Os manuscritos medievais, em larga medida, continuam a ser um grande mistério para historiadores. Línguas desconhecidas, fragmentos misteriosos, temáticas obscuras, tudo isto agora pode chegar ao fim: uma técnica holandesa de raio x permite detectar e ler manuscritos medievais que, após a invenção da imprensa, foram reciclados e usados para reforçar as encadernações de livros.
É exatamente isto: uma revolucionária técnica de raios X desenvolvida por uma equipe de cientistas na universidade holandesa de Leiden levou já à descoberta e decifração de vários fragmentos de manuscritos com mais de mil anos que tinham sido usados para reforçar as encadernações de outras obras.
Em entrevista para o jornal The Observer, o especialista em literatura medieval Erik Kwakkel, um dos investigadores envolvidos neste projeto, que utiliza uma nova tecnologia, a Ma-xrf (sigla de macro x-ray fluorescence spectrometry), para ler as páginas ocultas sem destruir as encadernações, afirma: “É como uma caça ao tesouro, uma coisa realmente emociante”.
Desenvolvida por uma equipe liderada por Joris Dik, da Universidade de Teconologia de Delft, a Ma-xrf começou por ser utilizada para revelar camadas ocultas em telas de Rembrandt e de outros grandes pintores. Foi esta tecnologia que permitiu a descoberta, em 2011, de um até então desconhecido auto-retrato de Rembrandt, que apareceu, incompleto e já um tanto desvanecido, sob a superfície de outra pintura.
Mas as potencialidades desta técnica para a descoberta de manuscritos embutidos em encadernações são particularmente interessantes, porque o revolucionário scanner inventado por Dik permite não apenas detectar a sua existência, mas também lê-los, e isto sem danificar as lombadas dos livros.

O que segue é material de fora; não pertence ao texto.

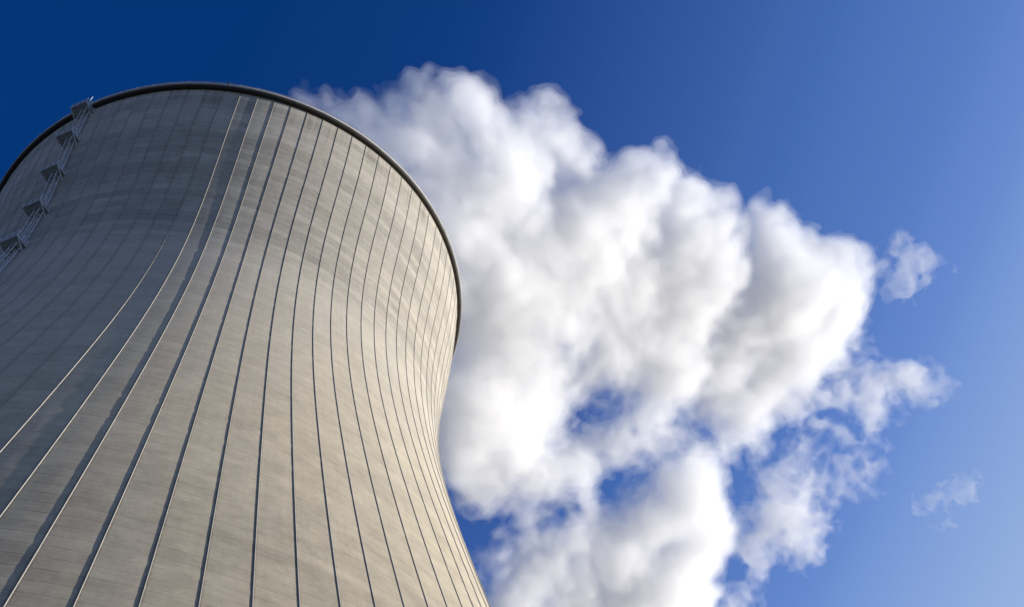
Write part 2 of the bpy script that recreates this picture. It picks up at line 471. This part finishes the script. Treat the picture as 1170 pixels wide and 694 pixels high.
# x, y, radius, firmness (cap of the inside depth in metres)
PUFFS = [
 (372,132,28,2.2),(400,155,40,2.1),(440,152,42,2.2),(490,124,36,2.8),(475,170,55,2.4),(535,152,42,4),(528,124,24,3),(430,190,50,2.1),
 (622,138,34,9),(600,172,48,20),(655,182,42,20),(560,205,66,20),(735,206,37,20),(700,238,62,20),(775,238,40,20),(640,280,82,20),
 (822,256,33,9),(800,300,62,20),(880,270,38,20),(930,292,34,9),(962,310,36,9),(880,335,72,20),(945,355,46,9),(760,335,82,20),
 (690,330,80,20),(560,310,88,6),(510,235,66,2.3),(450,225,66,2.1),(500,300,60,2.4),(600,372,72,9),(540,430,72,6),(525,500,52,5),(548,550,42,9),
 (690,405,52,20),(745,420,58,20),(812,420,52,20),(866,425,52,20),(905,395,46,20),(600,470,58,20),(640,440,40,9),(575,515,48,9),
 (612,545,38,9),(655,530,32,9),(705,505,32,9),(742,478,30,9),(830,462,36,9),(890,462,28,9),
 (785,555,46,20),(795,600,42,20),(765,640,56,20),(705,640,46,9),(725,690,60,20),(660,680,46,9),(612,655,34,4),(590,690,36,4),
 (782,690,36,9),(655,620,32,4),(735,590,36,9),(560,690,26,3),(690,745,76,20),(760,745,56,20),(600,745,60,9),
 (640,548,34,6),(690,612,42,9),(622,645,42,5),(600,600,30,3),(670,515,30,6),(815,505,26,5),(850,475,34,6),(775,500,30,5),
 (832,378,50,20),(600,540,34,6),(655,550,26,4),(735,510,24,4),(945,400,30,1.8),(985,402,26,1.8),(975,418,28,1.8),(915,455,26,1.7),(1015,428,26,1.7),(1055,445,24,1.8),(1082,452,16,1.5),(1005,465,26,1.5),(988,500,24,1.6),(968,530,22,1.5),(985,545,16,1.0),
 (912,590,26,1.6),(880,612,28,1.8),(922,618,22,1.6),(850,645,24,1.6),(945,440,28,1.4),(850,500,26,.8),(885,585,22,1.2),(905,525,30,1.3),(935,500,28,1.2),(890,555,28,1.2),(835,600,16,1.0),(935,560,16,.6),
 (830,690,24,.8),(690,470,26,.2),(640,590,36,.5),(575,600,32,.5),(560,640,26,.8),
]
GAPS = [(648,385,5),(651,400,6),(664,478,9),(680,470,11),(690,455,9),(705,458,8),(720,452,6),(648,488,7),(695,478,6),
        (775,482,8),(790,490,9),(805,492,7),(778,500,9),(762,512,7),(745,525,9),(730,538,12),(715,550,12),(700,556,9),(690,580,6),(705,570,6),
        (655,578,16),(638,588,18),(622,592,15),(612,600,7),(578,588,9),(572,602,10),(562,618,12),(552,632,12),(585,605,7),(545,600,6),
        (850,525,14),(862,545,15),(858,568,11),(905,505,10),(880,530,9),
        (925,480,7),(1000,400,9),(1010,375,10),(940,500,7)]
MOUTH = [((0, 0, 150), 27), ((10, -2, 154), 25), ((-6, 4, 144), 24), ((16, 0, 158), 22)]

SLAB = np.array([.5, -.5, -1.], np.float32); SLAB /= np.linalg.norm(SLAB)
def steam(name, puffs, gaps, mouth, levels, amp=1.0, VOX=.55):
    P = []
    for x, y, r, f in puffs:
        c, t = drift(x, y, random.uniform(-2, 2)); P.append((c, r * t / FPX, f))
    for c, r in mouth: P.append((np.array(c, float), r, 20))
    Cn = np.array([p[0] for p in P]); Rr = np.array([p[1] for p in P])
    pad = 9.
    lo = (Cn - Rr[:, None]).min(0) - pad; hi = (Cn + Rr[:, None]).max(0) + pad
    shp = tuple(int(v) for v in np.ceil((hi - lo) / VOX).astype(int) + 1)
    ax = [lo[i] + np.arange(shp[i]) * VOX for i in range(3)]
    wx, wy, wz = [lattice_noise(shp, VOX, 17.) * 1.2 + lattice_noise(shp, VOX, 7.) * .8 for _ in range(3)]
    wx += ax[0].astype(np.float32)[:, None, None]; wy += ax[1].astype(np.float32)[None, :, None]; wz += ax[2].astype(np.float32)[None, None, :]
    k = .55
    acc = {True: np.full(shp, math.exp(k * -14), np.float32), False: np.full(shp, math.exp(k * -14), np.float32)}
    for c, r, f in P:
        s = []
        for i in range(3):
            a = int(max(0, (c[i] - r - 12 - lo[i]) / VOX)); b = int(min(shp[i], (c[i] + r + 12 - lo[i]) / VOX + 2)); s.append(slice(a, b))
        s = tuple(s)
        X, Y, Z = wx[s] - np.float32(c[0]), wy[s] - np.float32(c[1]), wz[s] - np.float32(c[2])
        h = X * SLAB[0] + Y * SLAB[1] + Z * SLAB[2]; rn = min(r, 13.)      # big billows are flattened into the sheet
        d = np.float32(r) - np.sqrt(X * X + Y * Y + Z * Z + h * h * np.float32((r / rn)**2 - 1))
        d = np.minimum(d, f)
        acc[f >= 1.9][s] += np.exp(np.minimum(k * d, 12)).astype(np.float32)
    firm = np.log(acc[True]) / k - 1.0; torn = np.minimum(np.log(acc[False]) / k, 2.5)
    if mouth: firm = np.minimum(firm, 1.9 + .10 * np.maximum(wx - 32, 0))        # the young plume is thinner
    n1 = lattice_noise(shp, VOX, 21.); n2 = lattice_noise(shp, VOX, 11.); n3 = lattice_noise(shp, VOX, 6.)
    n4 = lattice_noise(shp, VOX, 3.4); n5 = lattice_noise(shp, VOX, 2.0); n6 = lattice_noise(shp, VOX, 1.2)
    firm += amp * (n1 * .5 + (np.abs(n2) - .5) * .8 + (np.abs(n3) - .5) * 1.4 + (np.abs(n4) - .5) * 1.9 + (np.abs(n5) - .5) * 1.3 + n6 * .5)      # rounded billows
    torn += amp * (n1 * 1.0 + (.5 - np.abs(n3)) * 3.6 + (.5 - np.abs(n4)) * 3.2 + (.5 - np.abs(n5)) * 2.4 + n6 * 1.2 + n2 * 2.0) - 1.75
    torn = np.where(torn > -.6, -.6 + 1.1 * np.tanh((torn + .6) / 1.5), torn)                # torn sheets
    D = np.maximum(firm, torn)
    for x, y, r in gaps:                              # clear channels between the billows
        c, t = drift(x, y); u = ray(x, y); u = u / np.linalg.norm(u); rw = r * t / FPX
        X = wx - np.float32(c[0]); Y = wy - np.float32(c[1]); Z = wz - np.float32(c[2])
        u = u.astype(np.float32); al = X * u[0] + Y * u[1] + Z * u[2]
        dd = np.sqrt(np.maximum(X * X + Y * Y + Z * Z - al * al, 0)) - rw
        D = np.minimum(D, (dd * .55 + (.5 - np.abs(n3)) * 1.9 + (.5 - np.abs(n4)) * 2.0 + (.5 - np.abs(n5)) * 1.2 + n6 * .5).astype(np.float32))
    objs = []
    for i, (nm, iso, mat) in enumerate(levels):
        v, q_ = drop_specks(*surface_nets(D, iso, lo, VOX), 900)
        o = mesh_obj(nm, v, q_, mat, None if i == 0 else objs[0])
        objs.append(o); print(nm, len(v), len(q_))
    return objs

V_WISP = vapour('wisp_vapour', .045)
LAYERS = [('steam_plume', -1.2, vapour('thin_vapour', .03)), ('steam_layer', .0, vapour('soft_vapour', .06)),
          ('steam_layer', 1.4, vapour('steam_vapour', .09)), ('steam_core', 3.2, vapour('dense_steam', .11))]
pl = steam('steam_plume', PUFFS, GAPS, MOUTH, LAYERS)
pl[0]['label'] = 'huge white billowing steam plume drifting from the tower mouth across the blue sky'
pl[0]['category'] = 'steam plume'
w1 = steam('steam_wisp', [(1047,286,9,1.3),(1052,300,10,1.3),(1040,310,12,1.1),(1024,322,12,.8),(1030,300,10,.6)], [], [], [('steam_wisp', -.8, V_WISP)], 1.15, .35)
w1[0]['label'] = 'torn steam wisp close beside the right edge of the big plume'
w1[0]['category'] = 'steam wisp'; w1[0]['group'] = 'detached steam wisps'
w2 = steam('steam_wisp', [(1083,578,15,1.2),(1098,563,14,1.2),(1108,548,10,1.2),(1072,588,10,1.0)], [], [], [('steam_wisp', -.8, V_WISP)], 1.15, .35)
w2[0]['label'] = 'faint steam wisp alone in the lower right sky, clear of the plume'
w2[0]['category'] = 'steam wisp'; w2[0]['group'] = 'detached steam wisps'

# ---------------------------------------------------------------- render settings
cy = S.cycles
cy.max_bounces = 72; cy.volume_bounces = 64; cy.transparent_max_bounces = 96
cy.diffuse_bounces = 4; cy.glossy_bounces = 2
cy.use_denoising = True
try: cy.denoiser = 'OPENIMAGEDENOISE'
except Exception: pass
cy.sample_clamp_indirect = 6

A partir do século XV, e até ao século XVIII, era frequente os encadernadores cortarem e reciclarem livros medievais, escritos à mão, que a invenção da imprensa viera tornar obsoletos, para reforçar as lombadas. E alguns desses materiais eram já então antiquíssimos, como se demonstra pelos primeiros resultados do projecto da Universidade de Leiden, que encontrou numa das encadernações já radiografadas o fragmento de um manuscrito do século XII, que cita excertos de uma obra de Bede: um monge inglês e doutor da Igreja (é até hoje o único natural da Grã-Bretanha a quem foi concedido esse título) que viveu entre os séculos VII e VIII e redigiu uma célebre História Eclesiástica do Povo Inglês.
Erik Kwakkel calcula que uma em cada cinco encadernações dos primeiros tempos da imprensa contenha fragmentos de manuscritos medievais, que em alguns casos poderão ser mesmo o único vestígio que ocultamente sobreviveu de obras há muito dadas como irremediavelmente perdidas. Afirma: “Seria ótimo encontrarmos, por exemplo, um fragmento de alguma cópia muito antiga da Bíblia, que foi o texto mais importante durante a Idade Média”, observando que as grandes bibliotecas públicas, como a British Library ou a biblioteca da Universidade de Oxford, “têm milhares de obras com encadernações deste tipo”.
O principal senão da nova tecnologia é, por enquanto, a sua lentidão. Radiografar uma lombada pode levar 24 horas, reconhece Dik, cuja equipa está a tentar encontrar métodos mais expeditos. “Por agora, provamos que isto funciona”, diz o cientista.